One Man’s Lifelong Quest to Create a Lettuce Cigarette


In 1997—at the height of a wave of exposés, lawsuits, and public outrage against the tobacco industry—Puzant Torigian, a Hackensack, New Jersey-based entrepreneur, launched a new brand of cigarettes called Bravo. The factory he opened near the Atlanta International Airport to churn them out at scale attracted ample media attention. But this coverage was more positive than one might have expected.

Torigian wasn’t actually involved in the dubious tobacco industry. Bravo cigarettes contained nothing but lettuce, dried and cured to look like tobacco, processed into sheets, shredded, flavored with herbal extracts, and rolled up and boxed like any other cig.
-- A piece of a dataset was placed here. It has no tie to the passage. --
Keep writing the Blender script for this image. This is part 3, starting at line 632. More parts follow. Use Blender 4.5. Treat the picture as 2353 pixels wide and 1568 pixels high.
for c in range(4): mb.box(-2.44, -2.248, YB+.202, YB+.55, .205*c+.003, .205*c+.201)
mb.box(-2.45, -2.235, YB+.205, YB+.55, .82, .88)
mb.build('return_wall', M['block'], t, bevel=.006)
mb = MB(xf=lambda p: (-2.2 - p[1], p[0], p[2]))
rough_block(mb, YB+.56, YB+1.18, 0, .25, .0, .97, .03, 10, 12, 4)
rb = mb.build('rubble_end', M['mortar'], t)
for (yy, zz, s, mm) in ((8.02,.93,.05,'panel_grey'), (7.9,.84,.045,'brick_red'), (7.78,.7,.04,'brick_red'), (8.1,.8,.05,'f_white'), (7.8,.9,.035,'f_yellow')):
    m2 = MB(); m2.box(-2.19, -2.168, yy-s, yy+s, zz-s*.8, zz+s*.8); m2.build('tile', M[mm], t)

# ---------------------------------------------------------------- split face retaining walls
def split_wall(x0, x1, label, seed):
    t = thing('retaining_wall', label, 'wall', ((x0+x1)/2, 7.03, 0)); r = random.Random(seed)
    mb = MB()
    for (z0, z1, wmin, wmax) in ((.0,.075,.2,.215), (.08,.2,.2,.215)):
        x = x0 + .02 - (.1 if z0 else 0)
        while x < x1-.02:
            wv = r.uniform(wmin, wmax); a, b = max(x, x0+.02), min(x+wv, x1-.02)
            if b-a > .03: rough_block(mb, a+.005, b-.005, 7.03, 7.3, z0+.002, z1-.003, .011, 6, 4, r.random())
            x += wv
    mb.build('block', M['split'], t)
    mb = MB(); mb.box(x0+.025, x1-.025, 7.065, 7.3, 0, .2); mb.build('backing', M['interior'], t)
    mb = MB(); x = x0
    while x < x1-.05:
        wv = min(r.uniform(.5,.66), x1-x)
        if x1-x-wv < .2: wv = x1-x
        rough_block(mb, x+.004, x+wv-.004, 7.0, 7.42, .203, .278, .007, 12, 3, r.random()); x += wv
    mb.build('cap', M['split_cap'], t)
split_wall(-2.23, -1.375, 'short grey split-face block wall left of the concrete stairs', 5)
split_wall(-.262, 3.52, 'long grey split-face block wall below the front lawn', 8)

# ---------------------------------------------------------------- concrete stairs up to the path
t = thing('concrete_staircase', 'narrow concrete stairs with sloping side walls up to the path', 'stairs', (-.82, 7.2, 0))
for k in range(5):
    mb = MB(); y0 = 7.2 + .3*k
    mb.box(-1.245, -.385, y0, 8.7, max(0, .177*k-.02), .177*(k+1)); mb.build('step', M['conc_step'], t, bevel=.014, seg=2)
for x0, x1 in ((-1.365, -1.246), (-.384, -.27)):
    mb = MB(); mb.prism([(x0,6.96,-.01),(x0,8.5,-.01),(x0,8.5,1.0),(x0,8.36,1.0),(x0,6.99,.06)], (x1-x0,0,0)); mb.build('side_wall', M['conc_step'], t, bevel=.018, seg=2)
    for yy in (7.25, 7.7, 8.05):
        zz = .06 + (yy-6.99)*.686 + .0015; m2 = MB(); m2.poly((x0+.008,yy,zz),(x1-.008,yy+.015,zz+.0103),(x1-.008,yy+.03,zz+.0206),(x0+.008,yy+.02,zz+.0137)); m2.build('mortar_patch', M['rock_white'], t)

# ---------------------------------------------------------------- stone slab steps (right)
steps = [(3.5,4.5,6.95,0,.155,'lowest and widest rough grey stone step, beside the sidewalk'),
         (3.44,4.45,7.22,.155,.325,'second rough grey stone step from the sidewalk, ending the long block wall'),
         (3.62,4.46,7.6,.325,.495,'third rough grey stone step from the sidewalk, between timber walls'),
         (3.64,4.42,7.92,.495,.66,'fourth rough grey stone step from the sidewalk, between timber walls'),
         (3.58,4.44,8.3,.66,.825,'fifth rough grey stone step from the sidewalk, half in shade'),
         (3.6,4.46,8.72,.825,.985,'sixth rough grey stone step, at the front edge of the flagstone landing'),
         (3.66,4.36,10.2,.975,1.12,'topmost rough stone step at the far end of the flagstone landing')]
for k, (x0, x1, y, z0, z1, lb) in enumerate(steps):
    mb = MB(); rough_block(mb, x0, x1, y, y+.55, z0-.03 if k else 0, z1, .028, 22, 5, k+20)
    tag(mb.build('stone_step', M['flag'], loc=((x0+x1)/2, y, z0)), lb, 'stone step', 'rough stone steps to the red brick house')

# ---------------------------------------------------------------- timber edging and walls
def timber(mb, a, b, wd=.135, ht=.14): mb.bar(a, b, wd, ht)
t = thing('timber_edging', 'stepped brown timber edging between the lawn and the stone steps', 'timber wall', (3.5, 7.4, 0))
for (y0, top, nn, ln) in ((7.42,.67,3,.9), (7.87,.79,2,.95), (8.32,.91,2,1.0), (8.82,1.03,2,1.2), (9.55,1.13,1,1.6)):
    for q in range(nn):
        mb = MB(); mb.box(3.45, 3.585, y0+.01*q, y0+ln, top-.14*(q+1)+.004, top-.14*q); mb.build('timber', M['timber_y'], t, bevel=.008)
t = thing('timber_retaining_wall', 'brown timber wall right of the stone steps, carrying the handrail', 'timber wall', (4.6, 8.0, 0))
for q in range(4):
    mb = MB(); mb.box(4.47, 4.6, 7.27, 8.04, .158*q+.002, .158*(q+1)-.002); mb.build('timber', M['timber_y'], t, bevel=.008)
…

Torigian’s marketing materials claimed that Bravo “tastes (well pretty close) like a cigarette,” but lacked their harmful nicotine and tobacco tar. However, in interviews, he stressed that he hadn’t spent 40 years developing the product just to offer a safer replacement for traditional smokes. He wanted people to use Bravo as a smoking cessation tool. “You get the physical and psychological satisfactions you’ve associated with smoking, like opening the pack, lighting up, puffing,” Bravo’s old website explained. So when you decide to quit tobacco but face cravings, “you smoke a Bravo instead of an ordinary cigarette until the time comes when you don’t need either.”